To keep this spiritual outlook upon real being, the Christian Scientist must be consistently thinking and living according to the ways of Truth and Love. To theorize about the sunlight, for example,—to speculate about it, to tell others how it warms the earth and how it makes things grow,—does not in the least warm the earth or make things grow. Not a spear of grass would respond to any amount of talking about the sunlight. The sun itself must appear; its own light and warmth must be poured upon and into the earth; and then all things rise in gladness under its loving, reviving presence. So with Truth and Love. They must actually be lived, warming our lives and affections, turning them from self to service, from indifference to tender consideration for the welfare of everybody and everything. And to maintain this spiritually right position and to persevere in these good ways of Truth and Love, the Christian Scientist at all times needs the shield and buckler of the arguments of Truth.
Argument for Truth is simply the continuing restatement of the truth. Thought is refreshed, renewed, by reassurances concerning Truth. Argument is the constant reminder, through reiteration in one's own thought, of what is true and of what is not true about God and man and the universe. Argument is not a mental altercation, in which there is something erroneous to talk to and to hear from in return, but is rather the ladder of thought by which we ourselves climb, by which we lift our own thought, round by round, to the higher places.
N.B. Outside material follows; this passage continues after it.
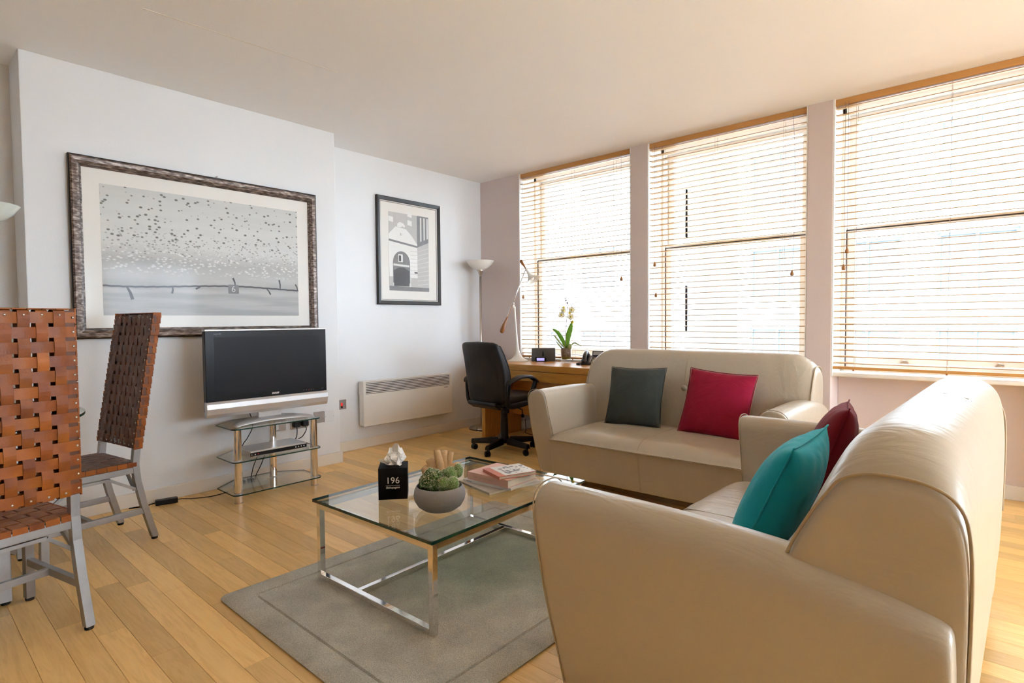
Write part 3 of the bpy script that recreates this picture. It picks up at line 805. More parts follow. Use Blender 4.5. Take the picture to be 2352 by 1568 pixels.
t = thing('coffee_table', 'rectangular glass coffee table on a chrome square-tube frame', 'table', (TX, TY, .0168), TR)
gz1 = TZ-.0168; gz0 = gz1-.012
gl = MB(); gl.cur = 0; gl.add([(0,0,gz1),(TW,0,gz1),(TW,TL,gz1),(0,TL,gz1),(0,0,gz0),(TW,0,gz0),(TW,TL,gz0),(0,TL,gz0)], [(0,1,2,3),(7,6,5,4)], 0)
gl.add([(0,0,gz1),(TW,0,gz1),(TW,TL,gz1),(0,TL,gz1),(0,0,gz0),(TW,0,gz0),(TW,TL,gz0),(0,TL,gz0)], [(0,4,5,1),(1,5,6,2),(2,6,7,3),(3,7,4,0)], 1)
gt = gl.build('glass_top', ['glass_table', 'glass_edge'], t)
q = .025; i0 = .012
fz = gz0-.004
def sq(a, b): return MB().bar(a, b, q, q)
xa, xb_, ya, yb_ = i0+q/2, TW-i0-q/2, i0+q/2, TL-i0-q/2
for x in (xa, xb_):
    for yy in (ya, yb_): MB().box(x-q/2, x+q/2, yy-q/2, yy+q/2, 0, fz).build('leg', 'chrome', t, bevel=.0015)
for yy in (ya, yb_):
    MB().box(xa+q/2, xb_-q/2, yy-q/2, yy+q/2, fz-q, fz).build('top_rail', 'chrome', t, bevel=.0015)
    MB().box(xa+q/2, xb_-q/2, yy-q/2, yy+q/2, 0, q).build('bottom_rail', 'chrome', t, bevel=.0015)
for x in (xa, xb_): MB().box(x-q/2, x+q/2, ya+q/2, yb_-q/2, fz-q, fz).build('top_rail', 'chrome', t, bevel=.0015)
MB().box(TW/2-q/2-.1, TW/2+q/2-.1, ya+q/2, yb_-q/2, 0, q).build('stretcher', 'chrome', t, bevel=.0015)
for x in (xa, xb_):
    for yy in (ya, yb_): MB().lathe([(.009,0),(.009,.004)], 12, (x, yy, fz)).build('glass_pad', 'rubber_black', t)

# tissue box
t = thing('tissue_box', 'black cube tissue box with white tissue on the glass table', 'tissue box', (-2.075, 1.525, TZ+.0005), rad(50))
bx = MB(); s = .0625; bx.cur = 0
bx.add([(-s,-s,0),(s,-s,0),(s,s,0),(-s,s,0),(-s,-s,.138),(s,-s,.138),(s,s,.138),(-s,s,.138)], [(3,2,1,0),(4,5,6,7),(0,1,5,4),(1,2,6,5),(2,3,7,6),(3,0,4,7)])
bx.build('box', 'box_black', t, bevel=.0012)
for k in range(2): 
    pass
M = frame_M((.0, -s-.0004, .083), (1,0,0), (0,0,1))
text_mesh('196', .040, 'number', 'text_white', t, M)
MB().box(-.031, .031, -s-.0008, -s, .0615, .0625).build('rule', 'text_white', t)
text_mesh('Bishopsgate', .0125, 'lettering', 'text_white', t, frame_M((0, -s-.0004, .053), (1,0,0), (0,0,1)), shear=.25, bold=.0002)
rr = random.Random(11); tm = MB()
for az, off, hh, wid, ph in ((.2,-.006,.098,.118,.4),(1.1,.010,.070,.105,2.1),(-.7,.004,.060,.112,4.0),(2.3,.0,.050,.100,1.2)):
    nu, nv = 12, 6; vs = []; fs = []; ca, sa = math.cos(az), math.sin(az)
    for j in range(nv+1):
        f = j/nv
        for i in range(nu+1):
            u = -1+2*i/nu
            pk = .45+.55*max(0, math.cos((u-.35)*1.6+ph*.2))**2*(1 if i % 3 else .72)
            spread = .30+.75*math.sin(PI*min(1, f*.9+.05)*.62)
            x = u*wid/2*spread; y = off + .016*math.sin(u*6+ph+f*2)*(.4+f) + .02*f*f*math.cos(ph) + rr.uniform(-.003,.003)
            z = .1365 + f*hh*pk - .030*max(0, f-.35)*abs(u)**2 + rr.uniform(-.003,.003)*f
            vs.append((x*ca-y*sa, (x*sa+y*ca)*.75, max(z, .1365 if abs(x) < .055 else .12)))
    for j in range(nv):
        for i in range(nu): fs.append((j*(nu+1)+i, j*(nu+1)+i+1, (j+1)*(nu+1)+i+1, (j+1)*(nu+1)+i))
    tm.add(vs, fs)
o = tm.build('tissue', 'tissue_white', t, smooth=False)
sd = o.modifiers.new('s', 'SOLIDIFY'); sd.thickness = .0008

# cactus bowl
t = thing('cactus_bowl', 'round grey concrete bowl planted with small cacti on the glass table', 'plant', (-1.775, 1.535, TZ+.0005))
MB().lathe([(0,0),(.05,0),(.068,.004),(.090,.020),(.103,.042),(.107,.062),(.104,.082),(.096,.100),(.0935,.102),(.091,.100),(.093,.085),(.085,.075),(0,.075)], 48).build('bowl', 'concrete', t, smooth=True)
so = MB(); 
vs = [(0,0,.086)]; fs = []
for j in range(1, 9):
    for k in range(28):
        a = 2*PI*k/28; r = .093*j/8; vs.append((r*math.cos(a), r*math.sin(a), .086+.006*mnoise.noise(Vector((r*math.cos(a)*60, r*math.sin(a)*60, 3)))-(.0 if j < 8 else .004)))
for k in range(28): fs.append((0, 1+k, 1+(k+1)%28))
for j in range(7):
    for k in range(28): fs.append((1+j*28+k, 1+j*28+(k+1)%28, 1+(j+1)*28+(k+1)%28, 1+(j+1)*28+k))
so.add(vs, fs); so.build('soil', 'soil', t)
def spines(mb, c, r, sc, n, ln, seed, zmin=-.3, w=.0007):
    rr = random.Random(seed)
    for _ in range(n):
        z = rr.uniform(zmin, 1); a = rr.uniform(0, 2*PI); q = math.sqrt(max(0, 1-z*z))
        d = Vector((q*math.cos(a), q*math.sin(a), z)); p = Vector((c[0]+d.x*r*sc[0], c[1]+d.y*r*sc[1], c[2]+d.z*r*sc[2]))
        nd = Vector((d.x/sc[0], d.y/sc[1], d.z/sc[2])).normalized()
        t1 = nd.orthogonal().normalized(); t2 = nd.cross(t1); ang = rr.uniform(0, 6.28); t1, t2 = t1*math.cos(ang)+t2*math.sin(ang), t2*math.cos(ang)-t1*math.sin(ang)
        tip = p + nd*ln + t1*rr.uniform(-.7, .7)*ln + t2*rr.uniform(-.7, .7)*ln
        mb.add([p+t1*w, p-t1*w*.5+t2*w, p-t1*w*.5-t2*w, tip], [(0,1,3),(1,2,3),(2,0,3)])
# left crested cluster: a lumpy dome of small tubercles
rvec, fvec = R_.copy(), Vector((F_.x, F_.y, 0)).normalized(); rvec.z = 0; rvec.normalize()
def cpos(right, fwd, z): v = rvec*right + fvec*fwd; return (v.x, v.y, z)
cl = MB(); sp = MB(); rr = random.Random(5)
heads = []
for k in range(330):
    z = rr.uniform(-.05, 1); a = rr.uniform(0, 2*PI); q = math.sqrt(max(0, 1-z*z))
    c0 = cpos(-.028, .012, .098)
    wob = 1+.12*mnoise.noise(Vector((q*math.cos(a)*2.2, q*math.sin(a)*2.2, z*2.2)))
    p = (c0[0]+q*math.cos(a)*.058*wob, c0[1]+q*math.sin(a)*.050*wob, c0[2]+z*.062*wob)
    cl.sphere(p, rr.uniform(.0055, .0075), 7, 5)
    heads.append(p)
for i, p in enumerate(heads): spines(sp, p, .0062, (1,1,1), 5, .004, i, .2, .0011)
c0 = cpos(-.028, .012, .098); cl.sphere(c0, .052, 16, 10, (1.05, .95, 1.05))
cc = cl.build('crested_cactus', 'cactus_green', t, smooth=True)
sp.build('spines', 'cactus_spine', cc)['kind'] = 'stuff'
for k, (rt, fw, zz, r, sc) in enumerate([(.046,.005,.140,.027,(1,1,1.35)), (.076,.02,.155,.020,(1,1,1.5)), (.018,.03,.130,.022,(1,1,1.3)), (.024,-.03,.112,.025,(1,1,1.25)), (.060,-.035,.114,.024,(1,1,1.3)), (.002,-.02,.105,.018,(1,1,1.3))]):
    cb = MB(); c = cpos(rt, fw, zz); n, m_ = 20, 12; vs = []; fs = []
    for j in range(m_+1):
        th = PI*j/m_
        for i in range(n):
            a = 2*PI*i/n; rb = r*(1+.05*math.cos(a*10))
            vs.append((c[0]+math.sin(th)*math.cos(a)*rb, c[1]+math.sin(th)*math.sin(a)*rb, c[2]-math.cos(th)*r*sc[2]))
    for j in range(m_):
        for i in range(n): fs.append((j*n+i, j*n+(i+1)%n, (j+1)*n+(i+1)%n, (j+1)*n+i))
    cb.add(vs, fs)
    cc = cb.build('cactus_pad', 'cactus_light', t, smooth=True)
    q = MB(); spines(q, c, r, sc, 520, .0035, 50+k, -.9, .0006); q.build('spines', 'cactus_spine', cc)['kind'] = 'stuff'

# wooden ornament behind the bowl
t = thing('wooden_ornament', 'carved pale wood ornament behind the cactus bowl', 'ornament', (-2.135, 1.86, TZ+.0005))
for k, (rt, fw, ln, tilt, az, wd) in enumerate([(-.030,0,.085,.75,2.4,.050),(-.012,-.015,.128,.16,1.9,.040),(.016,.0,.120,.14,.9,.036),(.034,.005,.112,.22,.3,.034),(.045,-.01,.075,.65,.1,.042),(.005,.03,.09,.3,1.4,.044),(-.045,.01,.06,.9,2.7,.042)]):
    base = Vector(cpos(rt, fw, .012)); d = Vector((math.sin(tilt)*math.cos(az+.7), math.sin(tilt)*math.sin(az+.7), math.cos(tilt)))
    sd = d.orthogonal().normalized(); s2 = d.cross(sd); secs = []
    for j in range(8):
        f = j/7; c = base + d*(ln*f) + sd*(.012*math.sin(f*2.6+k)); w = wd*(.55+.6*math.sin(PI*(.12+.75*f))); h_ = w*.42
        secs.append([tuple(c + sd*(w*.5*math.cos(2*PI*i/10)) + s2*(h_*math.sin(2*PI*i/10))) for i in range(10)])
    zmin = min(p[2] for q in secs for p in q)
    secs = [[(p[0], p[1], p[2]-min(0, zmin)) for p in q] for q in secs]
    MB().loft(secs).build('wood_piece', 'driftwood', t, smooth=True)
MB().lathe([(0,0),(.045,0),(.05,.008),(.04,.016),(0,.018)], 20).build('ornament_base', 'driftwood', t, smooth=True)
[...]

Such argument is primarily for the benefit of him who exercises his own thought by it; for it clears him, quickens, strengthens, fortifies, settles him in the truth he knows to be true. Mrs. Eddy in her writings makes it plain that sometime one will attain spiritual understanding so completely that he will need no fortifying argument to hold his thought in that sure place. Truth is, indeed, self-sustaining, and maintains itself and all that expresses it. But she also makes it clear that until such final exaltation is reached, the arguments of Truth are needed to keep the balance on the right side. They not only are needed, but are God-given and precious; for they are divine reassurances which should increasingly take on, and impart, higher light and power.
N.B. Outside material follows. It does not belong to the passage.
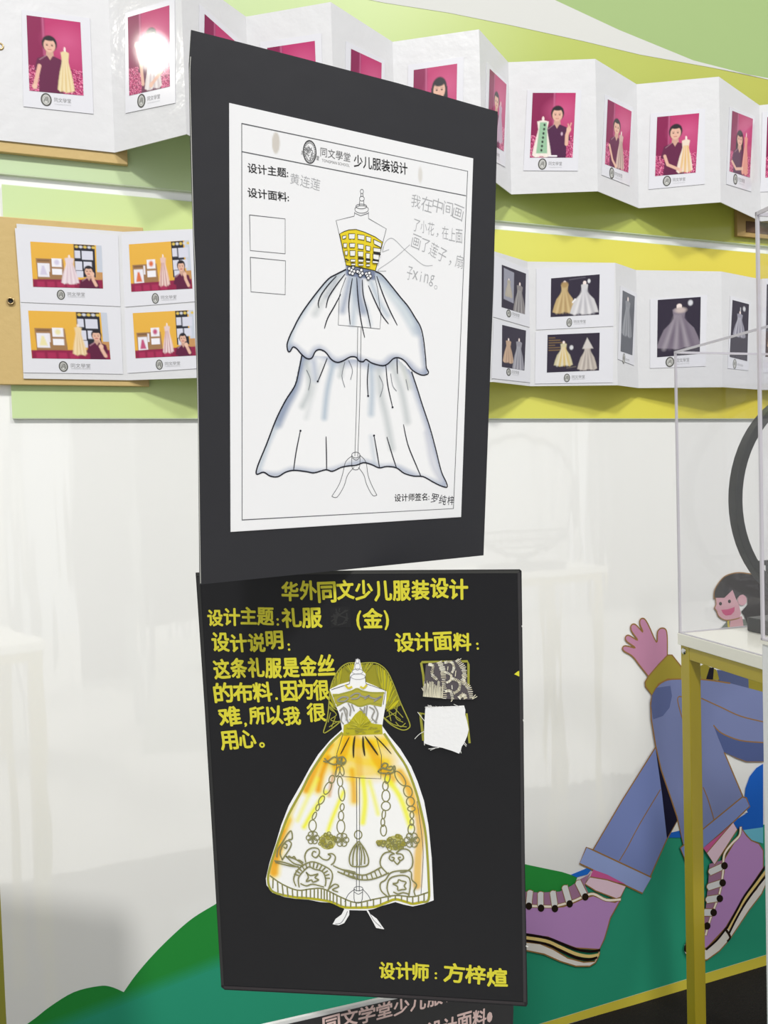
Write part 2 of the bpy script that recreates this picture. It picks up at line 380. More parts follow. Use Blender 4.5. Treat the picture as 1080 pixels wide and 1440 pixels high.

Mrs. Eddy writes in her sermon "Christian Healing" (p. 10), "If you wish to be happy, argue with yourself on the side of happiness; take the side you wish to carry, and be careful not to talk on both sides, or to argue stronger for sorrow than for joy." Surely this must mean that we are to use faithfully what we call argument, thus maintaining the right spiritual position in the face of all supposed difficulty.
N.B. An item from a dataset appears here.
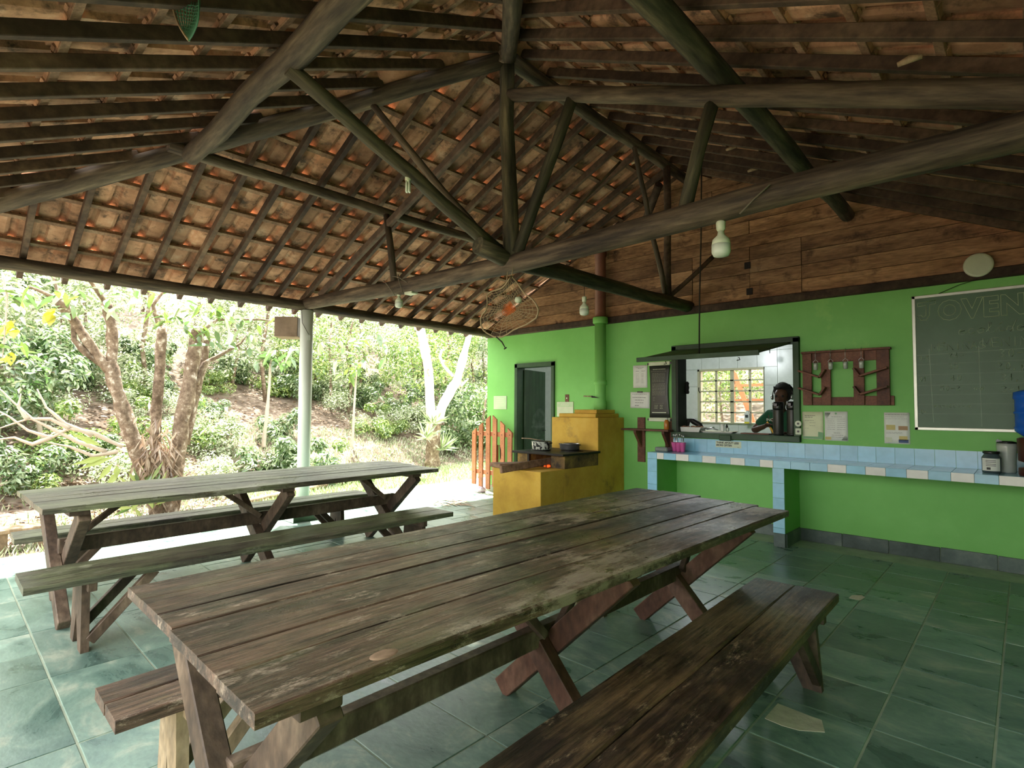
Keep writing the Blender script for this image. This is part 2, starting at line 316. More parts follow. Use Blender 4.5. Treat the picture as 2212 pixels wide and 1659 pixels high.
# ================================================================== green wall with door and hatch
WY = 6.5; WT0 = .15; WZ = 2.6
DX0, DX1, DZ = -6.03, -5.23, 2.11
HX0, HX1, HZ0, HZ1 = -3.24, -1.83, 1.10, 2.16
b = MB(); X0, X1 = -6.70, .62
for a in ((X0, DX0, 0, WZ), (DX0, DX1, DZ, WZ), (DX1, HX0, 0, WZ), (HX0, HX1, 0, HZ0), (HX0, HX1, HZ1, WZ), (HX1, X1, 0, WZ)):
    b.box(a[0], a[1], WY, WY+WT0, a[2]-.14*(a[2] == 0), a[3])
bmesh.ops.remove_doubles(b.bm, verts=b.bm.verts[:], dist=.0001)
tag(b.build('wall_back', GRN), kind='structure')
b = MB(); b.box(.50, .62, -1.2, WY, -.14, WZ+.3); tag(b.build('wall_right', GRN), kind='structure')
# skirting of slate pieces under the counter
SKP = tag(MB().box(X0+.02, .5, WY-.004, WY, 0, .11).build('baseboard_back', GRT), kind='structure')
x = -3.24
for x0, x1 in [(-3.24+.44*i, -3.24+.44*(i+1)) for i in range(3)] + [(-1.81+.40*i, -1.81+.40*(i+1)) for i in range(6)]:
    if x1 > .5 or (-1.95 < x1 < -1.8): x1 = min(x1, .5) if x1 > .5 else -1.93
    b = MB(); b.box(x0+.003, x1-.003, WY-.022, WY-.003, 0, .132+rnd.uniform(-.004, .004), bev=.003); b.build('skirting_slab', SKB, SKP)

# wall plate beam with plaster crumbs
b = MB(); b.box(X0, .6, WY-.06, WY+.12, WZ-.005, WZ+.085, bev=.008); b.build('wall_plate', RAF); tag(bpy.data.objects['wall_plate'], 'dark timber plate lying along the top of the green wall', 'beam', kind='structure')

# gable of horizontal planks
SL = .47; RX, RZ = -3.08, 4.40
GB = thing('wall_gable', None, None, kind='structure')
def topz(x): return min(2.76 + SL*(x+6.6), 2.76 + SL*(.44-x)) + .02
z = WZ+.085; k = 0
while z < 4.55:
    z1 = z+.156
    segs = [(-6.9, -3.01), (-3.01, -2.31), (-2.31, -1.755), (-1.755, .6)] if z < 3.25 else ([(-6.9, -4.4), (-4.4, -2.31), (-2.31, .6)] if k % 2 else [(-6.9, -2.75), (-2.75, .6)])
    dz = 0
    for x0, x1 in segs:
        za, zb = z+dz, z1+dz
        # clip to roof
        lo = max(x0, -6.6 + (za-2.78)/SL); hi = min(x1, .44 - (za-2.78)/SL)
        if hi-lo < .05: continue
        lo2 = max(x0, min(-6.6 + (zb-2.78)/SL, hi)); hi2 = min(x1, max(.44 - (zb-2.78)/SL, lo))
        if lo2 > hi2: lo2 = hi2 = (lo2+hi2)/2
        g = .003; yy = WY-.005+rnd.uniform(-.006, .004)
        b = MB(); b.prism([(lo+g, yy, za+g), (hi-g, yy, za+g), (hi2-g, yy, zb-g), (lo2+g, yy, zb-g)], (0, .022, 0)); b.build('plank', GAB, GB)
    z = z1; k += 1
b = MB(); b.prism([(-6.9, WY+.03, 2.68), (.6, WY+.03, 2.68), (RX, WY+.03, RZ+.15)], (0, .01, 0)); b.build('backing', RAF, GB)
for (x, z) in ((-2.33, 3.09), (-2.31, 2.78)):
    b = MB(); b.box(x-.035, x+.035, WY-.02, WY-.012, z-.04, z+.04, bev=.003); b.build('hinge', IRN, GB)

# ================================================================== kitchen behind the wall
KY = 9.7; kx0, kx1 = -6.7, .62
KWX0, KWX1, KWZ0, KWZ1 = -4.40, -3.23, 1.15, 2.13
b = MB()
for a in ((kx0, KWX0, -.1, 2.7), (KWX0, KWX1, -.1, KWZ0), (KWX0, KWX1, KWZ1, 2.7), (KWX1, kx1, -.1, 2.7)): b.box(a[0], a[1], KY+.008, KY+.15, a[2], a[3])
KB = tag(b.build('wall_kitchen_back', GRT), kind='structure')
def wall_tile(x0, x1, z0, z1):
    b = MB(); b.box(x0+.003, x1-.003, KY, KY+.008, z0+.003, z1-.003); b.build('wall_tile', KTL, KB)
zr = [-.05, .041, .633, 1.225, 1.817, 2.409, 2.69]
for a, c in zip(zr[:-1], zr[1:]):
    for i in range(14):
        x0 = -6.65 + .3295*i; x0 = -4.334 + .3295*(i-7); x1 = x0+.3295
        if a < KWZ1 and c > KWZ0 and x1 > KWX0 and x0 < KWX1:
            if a < KWZ0: wall_tile(x0, x1, a, KWZ0) if KWZ0-a > .05 else None
            if c > KWZ1: wall_tile(x0, x1, KWZ1, c)
            if x0 < KWX0: wall_tile(x0, KWX0, max(a, KWZ0), min(c, KWZ1))
            if x1 > KWX1: wall_tile(KWX1, x1, max(a, KWZ0), min(c, KWZ1))
        else: wall_tile(x0, x1, a, c)
b = MB(); b.box(kx0-.12, kx0, WY+WT0, KY+.15, -.1, 2.7); tag(b.build('wall_kitchen_left', WHP), kind='structure')
b = MB(); b.box(kx1, kx1+.12, WY+WT0, KY+.15, -.1, 2.7); tag(b.build('wall_kitchen_right', WHP), kind='structure')
b = MB(); b.box(kx0-.1, kx1+.1, WY+WT0, KY+.15, 2.7, 2.76); tag(b.build('ceiling', WHP), kind='structure')
b = MB(); b.box(kx0-.1, kx1+.1, WY+.1, KY+.15, -.14, -.004); tag(b.build('floor_kitchen', GRT), kind='structure')
# window with sliding sashes of small panes
W1 = thing('window_1', 'cream metal window of twenty small panes in the kitchen', None, kind='structure')
WF = mat('cream_window_metal', [(.3, (.45, .42, .28)), (.7, (.55, .52, .36))], scale=4, rough=.5, rand=0)
b = MB(); f = .035
b.box(KWX0, KWX1, KY-.03, KY+.12, KWZ1-f, KWZ1); b.box(KWX0, KWX1, KY-.03, KY+.12, KWZ0, KWZ0+f*.6); b.box(KWX0, KWX0+f, KY-.03, KY+.12, KWZ0, KWZ1); b.box(KWX1-.012, KWX1, KY-.02, KY+.12, KWZ0, KWZ1)
b.build('window_frame', WF, W1)
cols = [KWX0+f, -4.075, -3.79, -3.48, KWX1-.01]; rows = [KWZ0+.02, 1.345, 1.536, 1.727, 1.917, KWZ1-.03]
for i, x in enumerate(cols[1:-1]):
    b = MB(); wd = .030 if i == 1 else .017; b.box(x-wd, x+wd, KY+.02, KY+.06, rows[0], rows[-1]); b.build('mullion', WF, W1)
for z in rows[1:-1]:
    b = MB(); b.box(cols[0], cols[-1], KY+.02, KY+.055, z-.012, z+.012); b.build('glazing_bar', WF, W1)
b = MB(); b.tube([(KWX0+.03, KY-.05, 1.80), (KWX0+.03, KY-.05, 1.74), (KWX0+.055, KY-.04, 1.70)], .008); b.build('window_handle', IRN, W1)
for i in range(4):
    for j in range(5):
        b = MB(); b.box(cols[i]+.008, cols[i+1]-.008, KY+.036, KY+.040, rows[j]+.006, rows[j+1]-.006); b.build('pane', PNE, W1)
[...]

Such argument is the great truth-teller which testifies to reality. It informs and re-forms thought. It is an active plea for God's presence and power, a plea which disproves the lie that would claim that God is absent. Mrs. Eddy points to mortal mind to be thus disproved when she writes (Miscellaneous Writings, p. 12), "The action and effects of this so-called human mind in its silent arguments, are yet to be uncovered and summarily dealt with by divine justice." This being so, counter arguments, Truth-lighted and Truth-empowered, should be actively employed on the side of divine justice. And argument on God's side, when Truth and Love are ascendant in the daily life, cannot fail to be protective, saving, effective to the uttermost.
The Christian Science textbook, "Science and Health with Key to the Scriptures" by Mary Baker Eddy, is itself the fullness of argument, in that it sets forth a reasoning unfoldment of the statements of Truth. Every Christian Science service exalts the argument for the power of good. Every Christian Science lecture, every testimony, every word uttered or written for Truth, is mighty argument. Every study hour, every prayer, every Christian Science treatment, sets in motion heavenly argument for the power of Christian healing. As long as language expresses thought and there are still heights to gain, there must be argument, prayer, divine reasoning, and reassurances to hold and protect realization until its complete fruition. The activity of the spiritual idea saving human consciousness from wrong beliefs is the divine arguer, the agent of the redeemer. Argument continually pleads God's allness and resists the opposer. Jesus used argument from the Holy Scriptures against the tempter in the wilderness, a course of argument which spiritually strengthened his own thought until the battle was won. Then "angels came and ministered unto him."
The argument for Truth is the active exercise of spiritual understanding which keeps thought fresh-running and pure. True argument is as a strong, bright, cleansing wind scattering the mental laziness, the greed, the fear, the suffering, blowing away the miasma of material sense, freshening and invigorating the outlook with the divine movements of spiritual power. Therefore, we as Christian Scientists do not neglect the argument or treatment, the office of which is to convince our own thought of God's healing presence and power, the action of which persuades us through constant renewal of divine assurances that whatever would oppose God has in reality no power. So may we keep the bright breezes of truthful affirmations ever sweeping through our thought, clearing it of the mistiness of doubt and fear. Thus are our spiritual intuitions and convictions constantly marshaled against temptation by the ever renewed reminders of all the truth that we can know.
A loved hymn reads,
"The thought of Thee is mightier far
Than sin and pain and sorrow are."
"The thought of Thee" is the all-conquering angel which we must heed.
Our revered Leader lifts us to the pinnacle of the question when she writes in "Miscellaneous Writings" (p. 319): "If good is God, even as God is good, then good and evil can neither be coeval nor coequal, for God is All-in-all. This closes the argument of aught besides Him, aught else than good."